## Start RECORDED INFORMATION
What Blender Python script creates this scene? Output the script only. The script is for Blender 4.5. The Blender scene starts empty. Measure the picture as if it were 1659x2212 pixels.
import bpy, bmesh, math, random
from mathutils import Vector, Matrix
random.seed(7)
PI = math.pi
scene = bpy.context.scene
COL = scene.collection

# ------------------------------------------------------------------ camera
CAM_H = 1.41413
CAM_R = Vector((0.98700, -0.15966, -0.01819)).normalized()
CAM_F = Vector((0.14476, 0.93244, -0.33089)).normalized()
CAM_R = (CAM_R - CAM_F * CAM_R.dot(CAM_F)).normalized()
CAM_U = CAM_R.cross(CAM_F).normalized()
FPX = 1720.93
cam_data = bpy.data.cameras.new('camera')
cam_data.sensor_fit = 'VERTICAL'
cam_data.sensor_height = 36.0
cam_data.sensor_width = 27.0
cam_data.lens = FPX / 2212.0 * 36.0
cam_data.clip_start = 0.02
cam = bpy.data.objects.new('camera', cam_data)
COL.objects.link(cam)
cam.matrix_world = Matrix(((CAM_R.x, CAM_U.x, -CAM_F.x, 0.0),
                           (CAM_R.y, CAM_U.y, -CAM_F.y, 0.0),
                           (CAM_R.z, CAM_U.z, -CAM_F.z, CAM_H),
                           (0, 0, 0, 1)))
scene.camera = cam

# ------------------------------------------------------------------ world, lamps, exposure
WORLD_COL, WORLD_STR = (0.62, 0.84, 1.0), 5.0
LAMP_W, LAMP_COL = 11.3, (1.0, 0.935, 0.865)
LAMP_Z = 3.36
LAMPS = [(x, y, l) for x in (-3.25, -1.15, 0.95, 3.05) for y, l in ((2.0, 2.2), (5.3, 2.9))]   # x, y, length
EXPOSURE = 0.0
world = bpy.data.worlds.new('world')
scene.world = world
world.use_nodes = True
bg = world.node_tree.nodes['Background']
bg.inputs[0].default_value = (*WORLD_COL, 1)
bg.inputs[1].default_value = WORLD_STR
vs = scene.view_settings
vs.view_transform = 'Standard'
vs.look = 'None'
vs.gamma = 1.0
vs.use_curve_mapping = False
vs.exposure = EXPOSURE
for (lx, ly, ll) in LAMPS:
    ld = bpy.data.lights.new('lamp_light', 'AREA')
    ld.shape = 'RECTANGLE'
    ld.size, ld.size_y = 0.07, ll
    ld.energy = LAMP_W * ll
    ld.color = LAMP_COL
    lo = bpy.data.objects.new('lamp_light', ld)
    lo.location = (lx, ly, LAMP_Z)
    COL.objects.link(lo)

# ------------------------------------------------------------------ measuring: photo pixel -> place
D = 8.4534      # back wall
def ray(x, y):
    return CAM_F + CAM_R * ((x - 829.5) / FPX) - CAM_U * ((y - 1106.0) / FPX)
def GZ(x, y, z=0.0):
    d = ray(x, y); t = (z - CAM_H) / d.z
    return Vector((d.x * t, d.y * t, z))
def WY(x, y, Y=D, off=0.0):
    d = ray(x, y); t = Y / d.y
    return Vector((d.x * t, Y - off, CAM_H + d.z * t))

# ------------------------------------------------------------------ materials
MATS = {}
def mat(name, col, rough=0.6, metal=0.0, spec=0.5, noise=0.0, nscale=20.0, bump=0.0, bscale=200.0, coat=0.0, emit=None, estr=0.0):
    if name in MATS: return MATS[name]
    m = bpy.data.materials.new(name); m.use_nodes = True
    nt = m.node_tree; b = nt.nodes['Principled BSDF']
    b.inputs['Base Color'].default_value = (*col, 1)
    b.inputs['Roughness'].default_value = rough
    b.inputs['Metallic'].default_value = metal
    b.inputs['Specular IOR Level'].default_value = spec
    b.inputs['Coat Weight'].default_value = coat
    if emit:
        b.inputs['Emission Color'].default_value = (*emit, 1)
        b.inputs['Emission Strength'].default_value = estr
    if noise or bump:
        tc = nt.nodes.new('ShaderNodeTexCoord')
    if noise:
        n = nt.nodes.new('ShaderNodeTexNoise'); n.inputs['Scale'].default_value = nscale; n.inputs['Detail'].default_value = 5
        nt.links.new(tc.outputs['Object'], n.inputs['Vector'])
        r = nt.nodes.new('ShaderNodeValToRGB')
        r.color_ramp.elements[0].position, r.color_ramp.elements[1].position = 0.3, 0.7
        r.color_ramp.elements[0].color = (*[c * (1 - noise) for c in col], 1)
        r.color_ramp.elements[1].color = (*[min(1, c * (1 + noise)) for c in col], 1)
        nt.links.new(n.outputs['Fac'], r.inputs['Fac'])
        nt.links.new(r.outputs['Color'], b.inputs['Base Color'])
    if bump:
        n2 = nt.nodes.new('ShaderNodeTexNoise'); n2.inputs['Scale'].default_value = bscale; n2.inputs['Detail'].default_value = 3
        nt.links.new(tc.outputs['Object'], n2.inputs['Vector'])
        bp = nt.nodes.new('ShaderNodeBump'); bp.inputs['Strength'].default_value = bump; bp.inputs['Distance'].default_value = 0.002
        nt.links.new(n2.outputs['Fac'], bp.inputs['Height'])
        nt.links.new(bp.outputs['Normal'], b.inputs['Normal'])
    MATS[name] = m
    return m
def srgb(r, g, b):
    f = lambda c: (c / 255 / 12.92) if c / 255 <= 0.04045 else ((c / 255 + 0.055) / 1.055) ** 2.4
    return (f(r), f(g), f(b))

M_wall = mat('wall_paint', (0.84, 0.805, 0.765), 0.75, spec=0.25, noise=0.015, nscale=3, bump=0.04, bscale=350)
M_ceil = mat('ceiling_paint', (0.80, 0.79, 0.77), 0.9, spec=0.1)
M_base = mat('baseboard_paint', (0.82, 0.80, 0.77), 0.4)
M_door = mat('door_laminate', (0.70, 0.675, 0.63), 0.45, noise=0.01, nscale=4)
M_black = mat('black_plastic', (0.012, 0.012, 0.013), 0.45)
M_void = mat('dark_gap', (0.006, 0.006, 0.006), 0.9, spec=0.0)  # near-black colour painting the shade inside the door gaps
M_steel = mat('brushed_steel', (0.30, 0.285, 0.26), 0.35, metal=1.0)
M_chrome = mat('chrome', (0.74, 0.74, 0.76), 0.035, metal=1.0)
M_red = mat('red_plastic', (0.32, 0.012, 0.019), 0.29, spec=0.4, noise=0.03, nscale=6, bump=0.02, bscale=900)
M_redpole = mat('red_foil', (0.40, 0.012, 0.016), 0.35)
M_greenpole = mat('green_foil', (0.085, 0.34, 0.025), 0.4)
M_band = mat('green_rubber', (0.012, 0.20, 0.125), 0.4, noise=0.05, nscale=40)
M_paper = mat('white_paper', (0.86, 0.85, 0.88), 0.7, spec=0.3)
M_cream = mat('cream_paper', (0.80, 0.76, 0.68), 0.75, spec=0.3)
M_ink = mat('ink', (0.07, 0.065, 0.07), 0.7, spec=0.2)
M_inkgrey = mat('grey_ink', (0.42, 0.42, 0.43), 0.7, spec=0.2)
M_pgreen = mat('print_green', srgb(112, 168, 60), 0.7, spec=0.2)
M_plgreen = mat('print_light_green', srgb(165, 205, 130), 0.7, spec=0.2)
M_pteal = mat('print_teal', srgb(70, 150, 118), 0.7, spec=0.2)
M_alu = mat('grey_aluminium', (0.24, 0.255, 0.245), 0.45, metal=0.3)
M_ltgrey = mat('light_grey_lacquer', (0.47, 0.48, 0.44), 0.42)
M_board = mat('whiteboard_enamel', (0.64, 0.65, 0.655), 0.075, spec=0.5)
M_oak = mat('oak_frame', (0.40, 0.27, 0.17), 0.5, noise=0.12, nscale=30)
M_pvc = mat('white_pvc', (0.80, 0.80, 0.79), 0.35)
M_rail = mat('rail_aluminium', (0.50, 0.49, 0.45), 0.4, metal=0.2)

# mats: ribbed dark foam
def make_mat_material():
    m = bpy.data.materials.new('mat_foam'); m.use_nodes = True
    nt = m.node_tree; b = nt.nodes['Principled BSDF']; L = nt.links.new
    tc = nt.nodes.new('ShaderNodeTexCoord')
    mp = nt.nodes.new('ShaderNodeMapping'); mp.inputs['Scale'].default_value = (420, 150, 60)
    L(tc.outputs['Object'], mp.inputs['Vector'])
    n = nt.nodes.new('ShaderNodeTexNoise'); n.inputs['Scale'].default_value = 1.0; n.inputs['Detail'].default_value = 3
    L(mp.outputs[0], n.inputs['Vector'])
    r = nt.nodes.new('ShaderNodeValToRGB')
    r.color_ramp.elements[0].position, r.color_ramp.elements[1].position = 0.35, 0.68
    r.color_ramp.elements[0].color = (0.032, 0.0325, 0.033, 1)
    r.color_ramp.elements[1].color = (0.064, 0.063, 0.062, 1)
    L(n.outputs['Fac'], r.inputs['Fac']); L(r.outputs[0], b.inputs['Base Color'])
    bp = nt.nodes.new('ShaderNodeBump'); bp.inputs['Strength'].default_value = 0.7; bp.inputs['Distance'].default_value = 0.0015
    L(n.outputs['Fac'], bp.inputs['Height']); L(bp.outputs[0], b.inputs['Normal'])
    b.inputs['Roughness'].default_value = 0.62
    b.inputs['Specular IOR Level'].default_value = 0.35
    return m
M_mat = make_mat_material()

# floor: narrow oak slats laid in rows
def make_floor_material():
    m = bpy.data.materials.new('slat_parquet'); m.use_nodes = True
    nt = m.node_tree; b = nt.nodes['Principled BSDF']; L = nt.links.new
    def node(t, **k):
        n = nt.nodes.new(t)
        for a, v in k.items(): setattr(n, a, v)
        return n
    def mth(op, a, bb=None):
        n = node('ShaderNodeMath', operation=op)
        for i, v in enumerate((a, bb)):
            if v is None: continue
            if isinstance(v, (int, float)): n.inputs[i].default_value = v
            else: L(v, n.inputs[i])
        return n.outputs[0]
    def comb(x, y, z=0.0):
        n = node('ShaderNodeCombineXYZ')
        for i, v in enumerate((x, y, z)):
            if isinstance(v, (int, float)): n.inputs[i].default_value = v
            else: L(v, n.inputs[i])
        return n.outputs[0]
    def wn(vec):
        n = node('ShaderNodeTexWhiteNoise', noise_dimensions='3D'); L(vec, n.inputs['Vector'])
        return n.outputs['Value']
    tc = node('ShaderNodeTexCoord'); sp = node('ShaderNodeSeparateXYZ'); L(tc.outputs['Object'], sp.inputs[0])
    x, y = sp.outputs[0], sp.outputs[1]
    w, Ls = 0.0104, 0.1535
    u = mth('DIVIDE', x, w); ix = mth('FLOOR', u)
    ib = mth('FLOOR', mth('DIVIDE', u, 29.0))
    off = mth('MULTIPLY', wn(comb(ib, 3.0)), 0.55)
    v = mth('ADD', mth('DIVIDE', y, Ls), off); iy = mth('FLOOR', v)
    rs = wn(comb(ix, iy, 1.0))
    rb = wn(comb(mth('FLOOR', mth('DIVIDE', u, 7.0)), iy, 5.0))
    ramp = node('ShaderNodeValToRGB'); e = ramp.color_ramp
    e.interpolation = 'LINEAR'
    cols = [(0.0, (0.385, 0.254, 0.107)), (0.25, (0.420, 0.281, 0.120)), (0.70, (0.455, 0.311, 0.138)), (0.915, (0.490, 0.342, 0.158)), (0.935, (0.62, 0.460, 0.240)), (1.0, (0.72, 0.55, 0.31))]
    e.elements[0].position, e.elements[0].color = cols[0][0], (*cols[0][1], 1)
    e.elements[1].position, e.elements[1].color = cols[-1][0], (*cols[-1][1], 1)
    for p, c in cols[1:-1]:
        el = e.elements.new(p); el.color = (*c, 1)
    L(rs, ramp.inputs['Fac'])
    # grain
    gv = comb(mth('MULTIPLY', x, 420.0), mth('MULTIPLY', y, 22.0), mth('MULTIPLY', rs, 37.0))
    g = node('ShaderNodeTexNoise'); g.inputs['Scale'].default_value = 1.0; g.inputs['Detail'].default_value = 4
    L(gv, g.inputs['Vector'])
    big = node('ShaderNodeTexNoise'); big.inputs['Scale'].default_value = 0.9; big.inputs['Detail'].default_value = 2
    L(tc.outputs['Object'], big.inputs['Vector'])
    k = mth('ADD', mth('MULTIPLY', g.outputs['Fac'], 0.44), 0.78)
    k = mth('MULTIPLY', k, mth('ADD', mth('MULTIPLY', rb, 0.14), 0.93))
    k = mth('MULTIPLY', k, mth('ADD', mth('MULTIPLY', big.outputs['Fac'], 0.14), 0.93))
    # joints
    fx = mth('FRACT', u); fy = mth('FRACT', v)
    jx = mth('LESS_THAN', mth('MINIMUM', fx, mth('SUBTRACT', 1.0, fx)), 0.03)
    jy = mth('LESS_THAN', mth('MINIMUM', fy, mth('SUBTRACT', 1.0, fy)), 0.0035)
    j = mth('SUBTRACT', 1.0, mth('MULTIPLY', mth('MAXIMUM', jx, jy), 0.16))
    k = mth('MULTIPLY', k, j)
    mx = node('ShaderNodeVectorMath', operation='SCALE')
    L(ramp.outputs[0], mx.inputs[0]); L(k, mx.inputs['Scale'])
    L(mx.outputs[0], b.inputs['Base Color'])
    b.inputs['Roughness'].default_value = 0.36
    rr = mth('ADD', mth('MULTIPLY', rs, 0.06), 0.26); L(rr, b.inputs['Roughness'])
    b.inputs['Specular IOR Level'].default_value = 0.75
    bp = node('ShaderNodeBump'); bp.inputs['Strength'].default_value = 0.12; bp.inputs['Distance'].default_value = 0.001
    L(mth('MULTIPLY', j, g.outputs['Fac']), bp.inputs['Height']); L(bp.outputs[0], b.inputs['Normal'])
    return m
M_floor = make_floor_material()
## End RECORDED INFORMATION
** PROBLEM TO SOLVE **
Exactly as written, please reproduce the lines from the first line of the data to the line containing "COL = scene.collection", inclusive, and nothing else.

** OUTPUT FOR THIS TASK **
What Blender Python script creates this scene? Output the script only. The script is for Blender 4.5. The Blender scene starts empty. Measure the picture as if it were 1659x2212 pixels.
import bpy, bmesh, math, random
from mathutils import Vector, Matrix
random.seed(7)
PI = math.pi
scene = bpy.context.scene
COL = scene.collection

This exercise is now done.